31 marzo 2011 0 commenti

A causa della mancanza di accordo a livello comunitario non esistono ora norme sulle importazioni che impongano di etichettare un alimento come derivato da progenie o discendenti di animali clonati con il rischio concreto che i discendenti della pecora Dolly possano arrivare in tavola. Diviene, cos’, urgente chiedere l’immediato avvio di un piano di controlli alle frontiere dopo che è scaduto il mandato negoziale della Commissione a seguito dell’impossibilità di trovare un compromesso per regolamentare la clonazione a fini alimentari in Europa. Senza l’accordo gli operatori commerciali sono liberi di importare latte, formaggi o carne derivati dalla progenie e discendenza degli animali clonati senza peraltro alcuna etichettatura. Un rischio sollevato anche in Inghilterra dal Daily Mail secondo il quale prodotti derivati da progenie di animali clonati potrebbero arrivare entro l’estate nei supermercati. Sotto osservazione in Europa e in Italia sono soprattutto le importazioni di carne proveniente da Brasile, Argentina e Usa dove la pratica della clonazione si è rapidamente diffusa.

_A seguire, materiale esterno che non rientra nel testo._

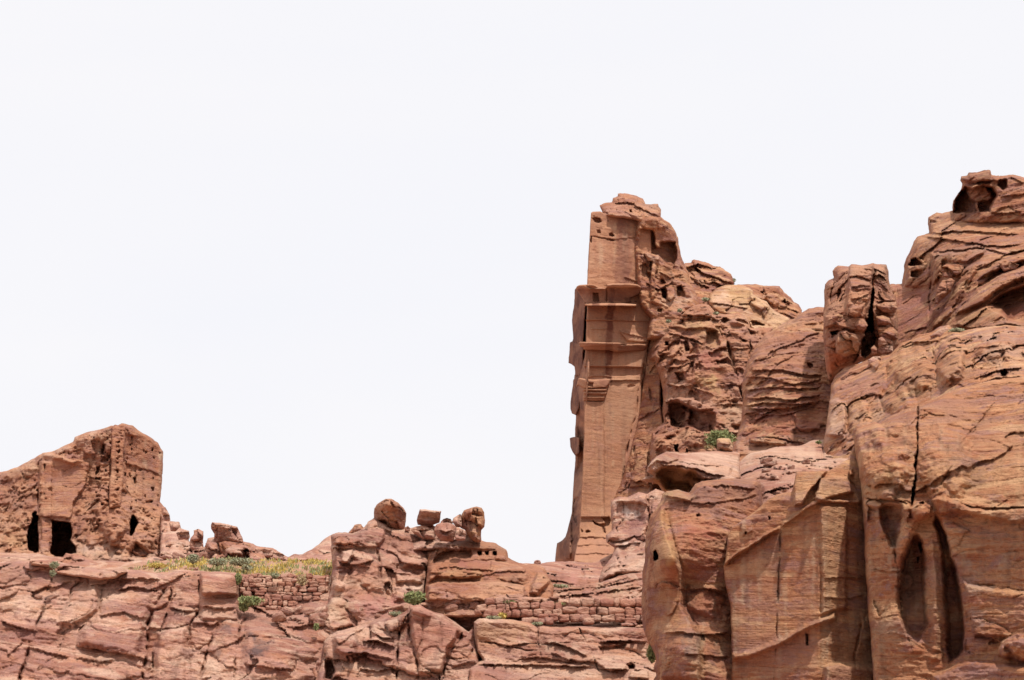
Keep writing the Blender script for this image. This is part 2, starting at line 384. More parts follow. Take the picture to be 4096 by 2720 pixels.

L’Italia, secondo una analisi elaborata su dati Istat, ha importato nel 2010 carne fresca, congelata o refrigerata per ben 18 milioni di chili dal Brasile, per 9,3 milioni di chili dall’Argentina e per 1,3 milioni di chili dagli Usa. Quasi marginali sono invece le importazioni di prodotti lattiero caseari da questi Paesi che assommano complessivamente a 350mila chili. Il rischio non riguarda tanto gli animali clonati, ma la loro discendenza poiché nessuno spenderebbe decine di migliaia di euro per ottenere un toro clonato per farne hamburger. Il consiglio per i consumatori è quindi di verificare l’etichetta di origine che è oggi obbligatoria per la carne bovina e per quella di pollo e di preferire la produzione nazionale. Occorre intensificare subito i controlli alle frontiere in attesa che la Commissione intervenga per prevedere regole chiare che vietino tali prodotti nell’Unione Europea e stabiliscano norme chiare e trasparenti di etichettatura, come richiesto dal Parlamento Europeo.